As the story travels among three generations of Moores we see young Jason Moore choosing to become Coleman Moore, a name that sounds more jazz-worthy to him. We see him studying with an elderly jazz legend who lives nearby—a black man, for whom Jason cuts grass—and paying for it when a group of Jason’s peers disapprove of him associating with blacks:

 

Schoolmates in bright white T-shirts come tearing down the street shouting and laughing. He can feel them gaining and knows that if he looks over his shoulder he’ll lose speed, but he can’t resist and his head begins turning and he sees a boy almost at his heels. He rounds the corner and spots the familiar fence and jumps over the closed gate but catches his foot and goes sprawling on the tiny front lawn—on the thick grass that should have been cut before now except that the rain made it impossible. He starts to get up when a boy pounces on his back and holds his face to the ground, cursing in his ear. He hears the voices of the other boys closing in and they fall on him, too, their fists pounding his rib cage and the back of his head, and all the boys yelling or screaming, ‘Nigger pile. Nigger Pile.’

At the bottom, he can’t breathe, already breathless from running, and he believes that he’ll suffocate, drown in the watery grass, and he feels a hot pressure building behind his eyes, his arms and legs pinned to the ground, when suddenly a tremendous blast, an explosion, blows everything into silence.

He looks up. The weight rolls off his body. On the porch steps is Otis with a shotgun aimed at heaven.
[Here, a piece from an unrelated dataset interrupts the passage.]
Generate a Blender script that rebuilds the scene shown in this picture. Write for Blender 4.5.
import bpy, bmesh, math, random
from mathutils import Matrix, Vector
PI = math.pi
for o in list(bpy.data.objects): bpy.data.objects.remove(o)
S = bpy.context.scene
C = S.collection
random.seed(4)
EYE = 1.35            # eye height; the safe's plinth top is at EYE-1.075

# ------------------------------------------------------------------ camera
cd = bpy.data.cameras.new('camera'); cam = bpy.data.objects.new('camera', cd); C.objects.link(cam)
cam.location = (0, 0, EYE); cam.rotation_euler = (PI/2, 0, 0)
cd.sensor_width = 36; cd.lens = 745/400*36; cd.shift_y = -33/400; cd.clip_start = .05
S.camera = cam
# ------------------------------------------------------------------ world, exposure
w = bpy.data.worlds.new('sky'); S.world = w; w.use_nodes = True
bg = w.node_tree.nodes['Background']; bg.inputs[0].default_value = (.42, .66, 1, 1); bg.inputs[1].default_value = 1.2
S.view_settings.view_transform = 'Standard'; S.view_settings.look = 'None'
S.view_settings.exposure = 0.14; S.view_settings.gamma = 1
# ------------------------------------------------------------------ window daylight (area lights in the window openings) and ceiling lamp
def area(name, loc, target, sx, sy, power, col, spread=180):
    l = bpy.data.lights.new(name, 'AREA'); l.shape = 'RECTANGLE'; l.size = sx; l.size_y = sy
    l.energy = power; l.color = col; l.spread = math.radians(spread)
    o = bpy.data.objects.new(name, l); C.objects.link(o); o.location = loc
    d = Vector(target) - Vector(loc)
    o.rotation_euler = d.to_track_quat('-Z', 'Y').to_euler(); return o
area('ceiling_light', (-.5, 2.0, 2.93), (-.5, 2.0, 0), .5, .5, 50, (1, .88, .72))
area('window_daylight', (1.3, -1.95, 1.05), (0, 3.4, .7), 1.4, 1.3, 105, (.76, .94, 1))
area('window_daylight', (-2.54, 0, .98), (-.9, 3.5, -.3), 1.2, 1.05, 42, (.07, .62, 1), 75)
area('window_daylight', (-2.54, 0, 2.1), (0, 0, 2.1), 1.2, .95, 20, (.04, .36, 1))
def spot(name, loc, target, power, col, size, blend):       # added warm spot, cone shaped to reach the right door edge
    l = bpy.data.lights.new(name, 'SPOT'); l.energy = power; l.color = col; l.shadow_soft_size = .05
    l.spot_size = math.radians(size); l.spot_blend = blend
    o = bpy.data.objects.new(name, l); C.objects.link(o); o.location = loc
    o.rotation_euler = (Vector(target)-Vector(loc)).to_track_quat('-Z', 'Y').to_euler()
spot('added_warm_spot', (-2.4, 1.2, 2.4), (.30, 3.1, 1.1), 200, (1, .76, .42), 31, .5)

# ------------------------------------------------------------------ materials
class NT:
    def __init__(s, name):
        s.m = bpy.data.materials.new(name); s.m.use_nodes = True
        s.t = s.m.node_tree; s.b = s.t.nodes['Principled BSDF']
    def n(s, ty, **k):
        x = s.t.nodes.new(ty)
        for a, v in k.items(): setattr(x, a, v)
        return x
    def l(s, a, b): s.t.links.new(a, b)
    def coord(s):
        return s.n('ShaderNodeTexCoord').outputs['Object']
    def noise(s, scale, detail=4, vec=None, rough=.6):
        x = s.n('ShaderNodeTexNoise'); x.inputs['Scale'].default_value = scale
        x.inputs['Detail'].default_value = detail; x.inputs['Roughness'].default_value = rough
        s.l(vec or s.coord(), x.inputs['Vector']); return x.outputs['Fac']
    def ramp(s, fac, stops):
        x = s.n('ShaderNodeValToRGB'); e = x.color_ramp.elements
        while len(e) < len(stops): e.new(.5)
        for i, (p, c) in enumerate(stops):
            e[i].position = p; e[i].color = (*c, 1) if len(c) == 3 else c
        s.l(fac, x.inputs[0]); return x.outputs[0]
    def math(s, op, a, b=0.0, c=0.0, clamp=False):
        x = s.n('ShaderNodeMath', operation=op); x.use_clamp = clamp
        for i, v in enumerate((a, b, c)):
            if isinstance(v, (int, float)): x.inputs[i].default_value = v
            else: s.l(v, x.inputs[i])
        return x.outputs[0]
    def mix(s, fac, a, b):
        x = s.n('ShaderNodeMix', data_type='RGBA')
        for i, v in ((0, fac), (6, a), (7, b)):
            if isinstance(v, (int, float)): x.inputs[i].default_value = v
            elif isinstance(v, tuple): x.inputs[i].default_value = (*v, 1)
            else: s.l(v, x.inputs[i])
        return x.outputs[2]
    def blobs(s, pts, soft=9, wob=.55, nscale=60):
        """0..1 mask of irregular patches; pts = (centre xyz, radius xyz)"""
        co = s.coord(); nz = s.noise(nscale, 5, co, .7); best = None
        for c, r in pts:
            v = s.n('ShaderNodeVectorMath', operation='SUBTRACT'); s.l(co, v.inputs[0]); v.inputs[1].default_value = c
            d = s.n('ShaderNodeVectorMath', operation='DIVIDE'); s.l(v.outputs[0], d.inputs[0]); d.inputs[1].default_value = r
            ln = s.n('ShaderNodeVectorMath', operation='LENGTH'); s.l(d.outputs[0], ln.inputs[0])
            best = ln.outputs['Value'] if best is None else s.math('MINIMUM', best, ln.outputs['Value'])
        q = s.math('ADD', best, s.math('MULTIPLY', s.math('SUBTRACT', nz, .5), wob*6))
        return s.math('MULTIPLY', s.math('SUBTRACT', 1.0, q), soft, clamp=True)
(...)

We see Coleman’s father, Dorian, shedding the trappings of his father’s legacy—transforming from a rum-runner to an extremely successful boating supply store owner—and how it leaves Coleman the son adrift; walled off from his family’s history, there’s nothing to turn back to when his jazz hands fail him. Coleman works at restoring his father’s boat, trying to find a new vocation. “Time drags or runs like water,” again and again, sprinkled throughout the text like signposts: the story struggles against time, relinquishes itself to the current, and then struggles again. Happy endings, when they come, are bittersweet—nothing is taken without something else being lost.

 

Which brings us back to the jazz. Either Coulson has played jazz or he is a very thorough researcher. The passages with Coleman watching others play, or taking the stage himself, are wonderful in their evocation of the mood of a performance.

 

Moreover, the novel itself is pervaded with the feel of jazz. Like the best of the smoky, slow-burn works,Of Song and Water unfolds with deceptively simple writing, the meaning and feeling building up almost unnoticed. Characters move in and out of the main storyline like players moving forward to deliver a bass solo, a drum solo.

 

Flourishes, when they come, are small. Words are chosen carefully to build each idea and, in turn, the story; the overall effect is like Coleman’s music—understated, steady bass undercurrent, drum flourishes, and guitar work that, if you’re only partway listening, seems competent enough, but when you give yourself up to the story, let it settle around you, can change the colors in the room.